O GPIAAF revela também a "insuficiente supervisão pela autoridade nacional de segurança no que respeita aos SPAD do gestor da infraestrutura".

"Constata-se que muitos dos fatores causais e contributivos determinados na investigação são fatores sistémicos, ou seja, de natureza organizativa, de gestão, societal ou regulamentar suscetível de afetar futuras ocorrências semelhantes ou relacionadas no futuro, sobre os quais é essencial uma ação decidida por parte das organizações envolvidas, uma vez que só assim é possível prevenir futuros acidentes", alertam os investigadores.

O GPIAAF faz neste relatório dez recomendações de segurança ao IMT, para que esteja atento à atuação da IP, dos maquinistas e ao controlo do risco de circulação de comboios sem supervisão de CONVEL nas linhas equipadas.

Este organismo lembra que "a maioria dos fatores sistémicos estavam identificados em 2018" e constam do relatório ao acidente que envolveu um VCC na estação de Roma-Areeiro, em Lisboa, no qual "aborda ultrapassagens indevidas de sinais fechados por veículos do gestor da infraestrutura".

"O historial de eventos deste tipo ilustra bem a denominada pirâmide de Heinrich, a qual postula que um grande acidente é precedido de diversos eventos menores e de gravidade crescente, com pré-condições comuns", salienta o GPIAAF.

Sobre o relatório, o Ministério das Infraestruturas diz que as conclusões "serão devidamente analisadas e as suas recomendações tidas em conta, com vista ao contínuo reforço da segurança ferroviária e à minimização dos riscos de acidentes".

“A segurança é a principal prioridade do Ministério das Infraestruturas e da Habitação e das Empresas nossas tuteladas", lê-se, em comunicado enviado à Renascença.

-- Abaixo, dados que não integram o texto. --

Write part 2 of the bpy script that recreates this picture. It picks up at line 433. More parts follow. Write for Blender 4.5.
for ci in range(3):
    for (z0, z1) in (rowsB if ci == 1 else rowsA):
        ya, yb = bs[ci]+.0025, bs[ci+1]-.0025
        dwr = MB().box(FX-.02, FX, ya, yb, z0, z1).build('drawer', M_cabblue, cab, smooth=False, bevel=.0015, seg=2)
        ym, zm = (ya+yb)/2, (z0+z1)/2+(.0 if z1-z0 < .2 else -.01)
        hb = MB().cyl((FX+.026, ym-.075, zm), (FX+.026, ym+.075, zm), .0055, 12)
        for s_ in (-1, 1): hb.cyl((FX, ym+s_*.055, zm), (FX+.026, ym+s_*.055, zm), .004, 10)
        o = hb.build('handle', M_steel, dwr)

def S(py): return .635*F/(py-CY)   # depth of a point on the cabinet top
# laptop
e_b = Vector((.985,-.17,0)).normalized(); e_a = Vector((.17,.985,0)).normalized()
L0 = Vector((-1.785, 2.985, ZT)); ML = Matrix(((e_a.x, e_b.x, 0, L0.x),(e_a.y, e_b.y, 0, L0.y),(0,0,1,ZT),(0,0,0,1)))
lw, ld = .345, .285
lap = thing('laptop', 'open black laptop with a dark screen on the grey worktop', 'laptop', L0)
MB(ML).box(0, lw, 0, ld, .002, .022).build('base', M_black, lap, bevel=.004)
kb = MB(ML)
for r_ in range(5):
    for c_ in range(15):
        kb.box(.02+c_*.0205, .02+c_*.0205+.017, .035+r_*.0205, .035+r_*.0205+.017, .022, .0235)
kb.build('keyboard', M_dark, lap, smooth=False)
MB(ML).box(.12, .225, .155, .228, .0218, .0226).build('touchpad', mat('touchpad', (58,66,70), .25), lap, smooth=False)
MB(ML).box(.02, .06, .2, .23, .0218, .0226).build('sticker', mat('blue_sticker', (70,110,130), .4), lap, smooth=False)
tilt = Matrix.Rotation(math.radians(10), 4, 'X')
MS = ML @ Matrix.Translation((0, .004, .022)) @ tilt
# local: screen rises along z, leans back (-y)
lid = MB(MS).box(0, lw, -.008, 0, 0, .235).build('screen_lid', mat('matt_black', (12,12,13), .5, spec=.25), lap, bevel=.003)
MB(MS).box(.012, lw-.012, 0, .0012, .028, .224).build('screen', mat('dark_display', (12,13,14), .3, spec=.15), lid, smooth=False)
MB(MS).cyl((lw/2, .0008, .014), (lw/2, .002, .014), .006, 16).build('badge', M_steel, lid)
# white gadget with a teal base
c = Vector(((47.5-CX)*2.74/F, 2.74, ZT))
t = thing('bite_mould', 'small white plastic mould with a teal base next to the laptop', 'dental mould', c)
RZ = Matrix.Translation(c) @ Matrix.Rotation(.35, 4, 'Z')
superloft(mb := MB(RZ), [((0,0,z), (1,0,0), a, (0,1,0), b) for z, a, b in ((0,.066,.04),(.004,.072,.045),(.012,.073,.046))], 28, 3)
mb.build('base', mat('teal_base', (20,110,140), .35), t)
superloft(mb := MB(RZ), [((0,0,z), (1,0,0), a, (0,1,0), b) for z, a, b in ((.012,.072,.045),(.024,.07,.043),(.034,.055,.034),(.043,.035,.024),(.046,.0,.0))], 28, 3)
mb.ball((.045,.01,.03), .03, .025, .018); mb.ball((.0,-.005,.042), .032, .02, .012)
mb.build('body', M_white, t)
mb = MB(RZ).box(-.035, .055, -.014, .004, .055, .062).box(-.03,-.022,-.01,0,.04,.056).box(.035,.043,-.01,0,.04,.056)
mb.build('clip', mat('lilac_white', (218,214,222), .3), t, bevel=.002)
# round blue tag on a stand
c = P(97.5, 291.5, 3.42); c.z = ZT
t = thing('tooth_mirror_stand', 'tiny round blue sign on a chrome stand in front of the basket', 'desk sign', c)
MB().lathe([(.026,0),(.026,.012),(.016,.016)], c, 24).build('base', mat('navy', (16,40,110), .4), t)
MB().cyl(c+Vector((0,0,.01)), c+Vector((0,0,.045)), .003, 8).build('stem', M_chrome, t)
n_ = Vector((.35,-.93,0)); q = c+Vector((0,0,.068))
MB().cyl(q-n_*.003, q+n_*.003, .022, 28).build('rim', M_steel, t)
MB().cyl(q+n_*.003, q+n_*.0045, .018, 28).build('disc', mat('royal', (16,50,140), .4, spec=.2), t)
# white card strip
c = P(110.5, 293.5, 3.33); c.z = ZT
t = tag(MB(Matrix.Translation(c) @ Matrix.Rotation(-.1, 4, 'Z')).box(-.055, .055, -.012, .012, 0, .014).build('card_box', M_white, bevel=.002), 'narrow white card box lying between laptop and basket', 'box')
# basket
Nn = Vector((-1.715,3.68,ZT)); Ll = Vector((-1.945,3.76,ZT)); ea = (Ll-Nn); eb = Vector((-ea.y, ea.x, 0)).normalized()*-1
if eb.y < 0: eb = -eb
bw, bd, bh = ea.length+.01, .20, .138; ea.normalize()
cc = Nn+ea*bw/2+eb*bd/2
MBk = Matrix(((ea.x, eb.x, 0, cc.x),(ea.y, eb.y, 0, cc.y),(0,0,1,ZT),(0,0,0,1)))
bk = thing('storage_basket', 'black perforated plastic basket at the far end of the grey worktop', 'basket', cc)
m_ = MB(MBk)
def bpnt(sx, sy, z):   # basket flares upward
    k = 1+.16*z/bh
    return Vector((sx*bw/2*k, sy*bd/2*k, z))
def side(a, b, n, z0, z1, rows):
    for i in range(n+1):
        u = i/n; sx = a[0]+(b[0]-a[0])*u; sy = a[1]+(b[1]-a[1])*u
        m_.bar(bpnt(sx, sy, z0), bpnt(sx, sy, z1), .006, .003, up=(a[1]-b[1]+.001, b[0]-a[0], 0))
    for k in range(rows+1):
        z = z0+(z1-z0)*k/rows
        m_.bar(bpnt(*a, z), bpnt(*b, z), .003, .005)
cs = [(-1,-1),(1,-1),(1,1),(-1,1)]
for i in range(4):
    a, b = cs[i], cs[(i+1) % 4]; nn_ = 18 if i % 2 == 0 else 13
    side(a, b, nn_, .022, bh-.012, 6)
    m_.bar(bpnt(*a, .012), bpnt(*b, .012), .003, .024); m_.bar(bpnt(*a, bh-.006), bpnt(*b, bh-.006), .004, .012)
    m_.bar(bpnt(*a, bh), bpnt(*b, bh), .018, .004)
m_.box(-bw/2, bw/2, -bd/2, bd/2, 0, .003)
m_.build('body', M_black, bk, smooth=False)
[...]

IP "não se conforma" com conclusões

A Infraestruturas de Portugal “não se conforma” com as conclusões da investigação, assegurando que cumpre todas as regras, refutando responsabilidades no acidente.

A IP entende que o relatório “contém uma análise enviesada e não objetiva do acidente, inservível mesmo para os efeitos que se propõe, não de apuramento de responsabilidades, mas de uma fundamentada formulação de recomendações a seguir para o futuro”.

“Todas as ocorrências em circulação, em particular os SPAD, que ocorreram com maquinistas da IP, são analisados e produzida informação que é partilhada com a respetiva estrutura hierárquica, que, no seguimento, desenvolvem ações em contexto de trabalho, no sentido de eliminar futuros erros”, refere a empresa.

O GPIAAF contrapõe e sublinha “que não foram facultadas pela IP evidências que suportem tal afirmação”.

A investigação refere ainda que o gestor da infraestrutura “não tinha implementado um regime de manutenção de competências e supervisão adequado das funções de condução desempenhadas pelos trabalhadores, não aferindo assim o seu desempenho, em incumprimento com os requisitos previstos na legislação aplicável.

A IP também refuta esta acusação, salientando que “nas suas ações de monitorização no âmbito da segurança ferroviária, realiza verificações também ao nível da condução dos veículos, atuando de imediato, sensibilizando a tripulação e partilhando com a respetiva estrutura hierárquica os resultados dessas ações, que, no seguimento, desenvolvem ações em contexto de trabalho no sentido de eliminar futuros incumprimentos”.